Liberum Capital Markets, which is a buyer of the stock, said: “Management reports that its consumer confidence remains resilient, which is as expected given its geographical and customer mix (more skewed to the north and towards first time buyers). The shares look good value on 2.6x 2018E book (sector 1.8x) as its return on equity is expected to be 27% compared to 21% for the sector.”

Laith Khalaf, a senior analyst at Hargreaves Lansdown, suggested pickings for the house-builders may be slimmer from here on in.

“Interest rates still remain attractive for house buyers, and the Help to Buy scheme continues to provide critical support for transactions in the new build market.
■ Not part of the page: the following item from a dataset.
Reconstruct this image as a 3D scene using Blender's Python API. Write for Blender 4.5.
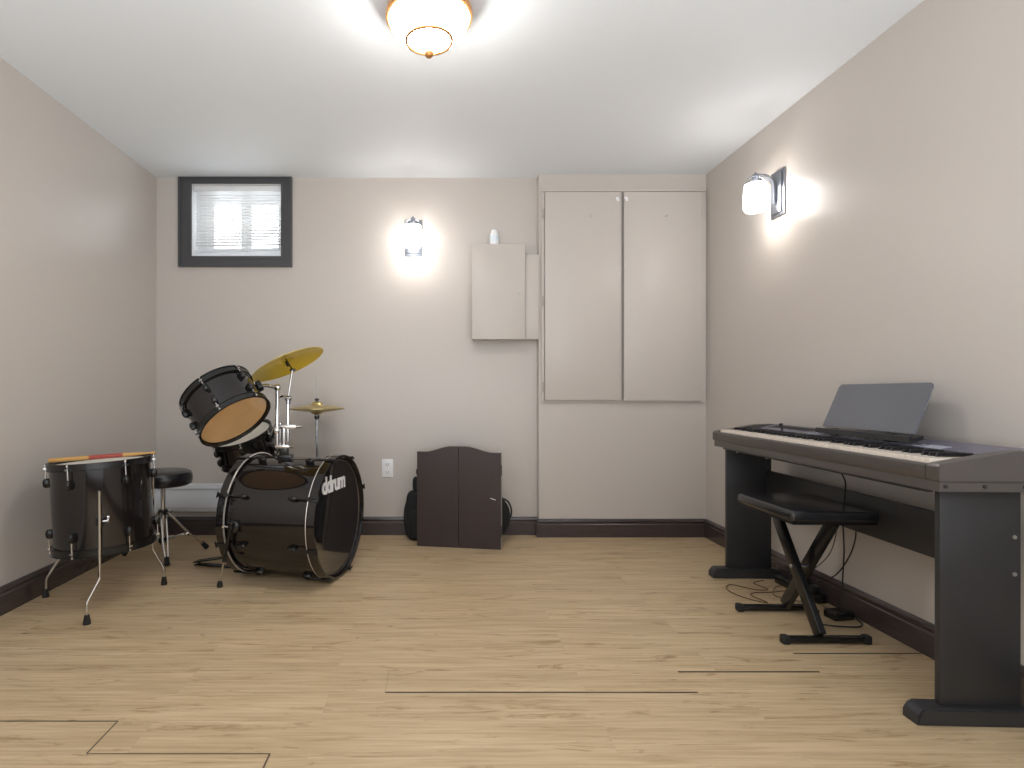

While the government has committed to the scheme until 2021, share prices in the sector may come under pressure as we get nearer to that date, unless the deadline is extended,” he suggested.

Russ Mould, the investment director at AJ Bell, said continuing growth for housebuilders Persimmon and Bovis Homes "helps reassure a sceptical market on the prospects for the sector but there are some more worrying signs beyond the headline advances in revenue and profit".

“It is clear from both statements that the housebuilders are no longer able to rely on house price growth to drive their returns," Moul ventures.

“Persimmon’s own average selling price creeps up 1.2%. The question remains on how profitability will fare when supportive factors like low interest rates and the Help to Buy scheme are removed.

“Persimmon, which has attracted criticism for its levels of executive pay, also revealed that chief executive Jeff Fairburn is paid 3,000 times more than its lowest paid worker – a revelation which could keep the excessive pay issue in the spotlight for the company," he suggested.

Shares in Persimmon were up 2.1% at 2,535p in early trading.